╔══

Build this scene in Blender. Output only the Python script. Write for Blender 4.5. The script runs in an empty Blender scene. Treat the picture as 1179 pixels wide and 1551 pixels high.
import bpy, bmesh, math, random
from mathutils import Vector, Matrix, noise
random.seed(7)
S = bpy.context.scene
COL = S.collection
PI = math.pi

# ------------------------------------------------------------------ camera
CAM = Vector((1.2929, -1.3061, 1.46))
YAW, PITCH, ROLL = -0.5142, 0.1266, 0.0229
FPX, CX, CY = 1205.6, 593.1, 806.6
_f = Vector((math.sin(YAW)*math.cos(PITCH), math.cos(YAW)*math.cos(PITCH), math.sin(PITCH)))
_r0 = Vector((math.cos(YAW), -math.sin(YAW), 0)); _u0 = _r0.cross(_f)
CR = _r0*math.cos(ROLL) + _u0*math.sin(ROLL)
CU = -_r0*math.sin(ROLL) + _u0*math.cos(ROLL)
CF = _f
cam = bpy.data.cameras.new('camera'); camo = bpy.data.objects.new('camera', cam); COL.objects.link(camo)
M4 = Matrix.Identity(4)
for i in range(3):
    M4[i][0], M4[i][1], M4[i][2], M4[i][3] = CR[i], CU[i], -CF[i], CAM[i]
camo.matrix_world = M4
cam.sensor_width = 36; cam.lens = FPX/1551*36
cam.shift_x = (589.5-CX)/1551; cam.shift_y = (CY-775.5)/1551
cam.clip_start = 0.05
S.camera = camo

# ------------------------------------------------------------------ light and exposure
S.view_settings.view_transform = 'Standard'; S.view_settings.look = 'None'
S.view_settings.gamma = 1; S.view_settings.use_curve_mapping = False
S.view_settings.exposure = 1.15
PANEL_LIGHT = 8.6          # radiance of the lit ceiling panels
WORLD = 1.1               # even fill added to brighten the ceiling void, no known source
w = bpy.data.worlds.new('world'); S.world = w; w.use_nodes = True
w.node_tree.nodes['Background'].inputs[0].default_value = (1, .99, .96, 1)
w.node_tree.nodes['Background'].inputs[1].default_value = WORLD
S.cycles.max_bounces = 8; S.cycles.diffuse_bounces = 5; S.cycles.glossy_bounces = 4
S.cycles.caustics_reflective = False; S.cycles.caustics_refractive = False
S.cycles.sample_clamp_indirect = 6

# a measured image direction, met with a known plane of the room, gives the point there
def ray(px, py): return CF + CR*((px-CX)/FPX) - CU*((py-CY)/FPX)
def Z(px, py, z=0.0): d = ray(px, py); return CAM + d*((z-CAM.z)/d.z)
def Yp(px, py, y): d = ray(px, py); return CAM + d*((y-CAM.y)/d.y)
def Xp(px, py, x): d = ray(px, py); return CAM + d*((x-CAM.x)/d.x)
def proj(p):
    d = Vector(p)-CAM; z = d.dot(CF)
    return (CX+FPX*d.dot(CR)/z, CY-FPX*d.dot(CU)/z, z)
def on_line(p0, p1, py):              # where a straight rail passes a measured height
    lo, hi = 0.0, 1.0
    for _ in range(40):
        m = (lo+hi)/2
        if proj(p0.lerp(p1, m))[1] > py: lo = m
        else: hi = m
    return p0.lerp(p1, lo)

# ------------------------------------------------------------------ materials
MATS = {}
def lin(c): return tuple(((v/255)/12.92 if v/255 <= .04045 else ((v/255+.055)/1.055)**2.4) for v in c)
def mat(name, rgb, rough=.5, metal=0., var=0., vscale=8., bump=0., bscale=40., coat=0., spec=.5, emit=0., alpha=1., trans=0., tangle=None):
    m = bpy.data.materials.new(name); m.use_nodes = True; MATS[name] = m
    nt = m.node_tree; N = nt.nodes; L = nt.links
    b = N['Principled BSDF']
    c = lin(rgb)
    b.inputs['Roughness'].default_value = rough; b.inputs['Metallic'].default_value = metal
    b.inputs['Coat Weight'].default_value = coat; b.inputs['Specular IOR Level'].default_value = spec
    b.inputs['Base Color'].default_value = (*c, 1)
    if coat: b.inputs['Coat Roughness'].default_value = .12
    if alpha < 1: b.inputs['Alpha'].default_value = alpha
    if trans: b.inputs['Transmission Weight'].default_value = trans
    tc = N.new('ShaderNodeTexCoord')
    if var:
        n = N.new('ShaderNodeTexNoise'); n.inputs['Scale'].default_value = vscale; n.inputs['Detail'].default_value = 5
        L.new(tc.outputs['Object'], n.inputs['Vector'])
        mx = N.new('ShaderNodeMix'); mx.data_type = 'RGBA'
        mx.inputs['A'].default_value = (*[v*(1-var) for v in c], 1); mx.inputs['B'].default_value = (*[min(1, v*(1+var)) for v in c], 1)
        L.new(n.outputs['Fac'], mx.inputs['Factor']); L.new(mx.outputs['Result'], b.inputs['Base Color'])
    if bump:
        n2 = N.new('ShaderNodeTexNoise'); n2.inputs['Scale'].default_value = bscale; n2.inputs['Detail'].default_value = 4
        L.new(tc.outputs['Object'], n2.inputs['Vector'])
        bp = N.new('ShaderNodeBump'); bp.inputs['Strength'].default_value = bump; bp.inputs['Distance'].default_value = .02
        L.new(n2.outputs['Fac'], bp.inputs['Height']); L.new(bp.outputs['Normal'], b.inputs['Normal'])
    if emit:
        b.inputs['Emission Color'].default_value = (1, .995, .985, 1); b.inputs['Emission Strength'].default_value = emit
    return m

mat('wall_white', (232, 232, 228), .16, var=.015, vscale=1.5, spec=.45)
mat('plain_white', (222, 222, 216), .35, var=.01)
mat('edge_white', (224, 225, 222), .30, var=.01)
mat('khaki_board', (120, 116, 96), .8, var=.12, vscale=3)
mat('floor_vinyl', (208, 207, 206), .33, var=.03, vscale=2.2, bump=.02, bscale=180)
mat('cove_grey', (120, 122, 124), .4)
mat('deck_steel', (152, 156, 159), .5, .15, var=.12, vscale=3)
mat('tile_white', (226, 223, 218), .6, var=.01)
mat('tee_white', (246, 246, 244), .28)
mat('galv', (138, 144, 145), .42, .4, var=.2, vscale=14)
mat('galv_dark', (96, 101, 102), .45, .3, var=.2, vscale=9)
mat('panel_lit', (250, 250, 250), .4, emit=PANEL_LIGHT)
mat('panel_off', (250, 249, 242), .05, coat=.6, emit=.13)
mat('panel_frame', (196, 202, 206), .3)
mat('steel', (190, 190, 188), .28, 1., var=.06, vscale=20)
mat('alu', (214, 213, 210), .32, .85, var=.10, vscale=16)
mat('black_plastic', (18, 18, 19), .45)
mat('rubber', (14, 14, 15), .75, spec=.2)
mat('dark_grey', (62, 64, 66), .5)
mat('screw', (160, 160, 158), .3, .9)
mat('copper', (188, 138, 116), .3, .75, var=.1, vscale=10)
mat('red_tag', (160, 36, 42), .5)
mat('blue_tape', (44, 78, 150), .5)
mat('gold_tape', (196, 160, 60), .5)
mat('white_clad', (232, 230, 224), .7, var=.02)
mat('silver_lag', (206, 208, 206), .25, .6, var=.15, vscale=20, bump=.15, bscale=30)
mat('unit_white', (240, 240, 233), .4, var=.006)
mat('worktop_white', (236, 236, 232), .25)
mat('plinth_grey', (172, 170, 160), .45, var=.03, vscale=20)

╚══

> Exercise requirements: Which lines of the data include "scene"? Copy each of them.

> Answer to this problem:
Build this scene in Blender. Output only the Python script. Write for Blender 4.5. The script runs in an empty Blender scene. Treat the picture as 1179 pixels wide and 1551 pixels high.
S = bpy.context.scene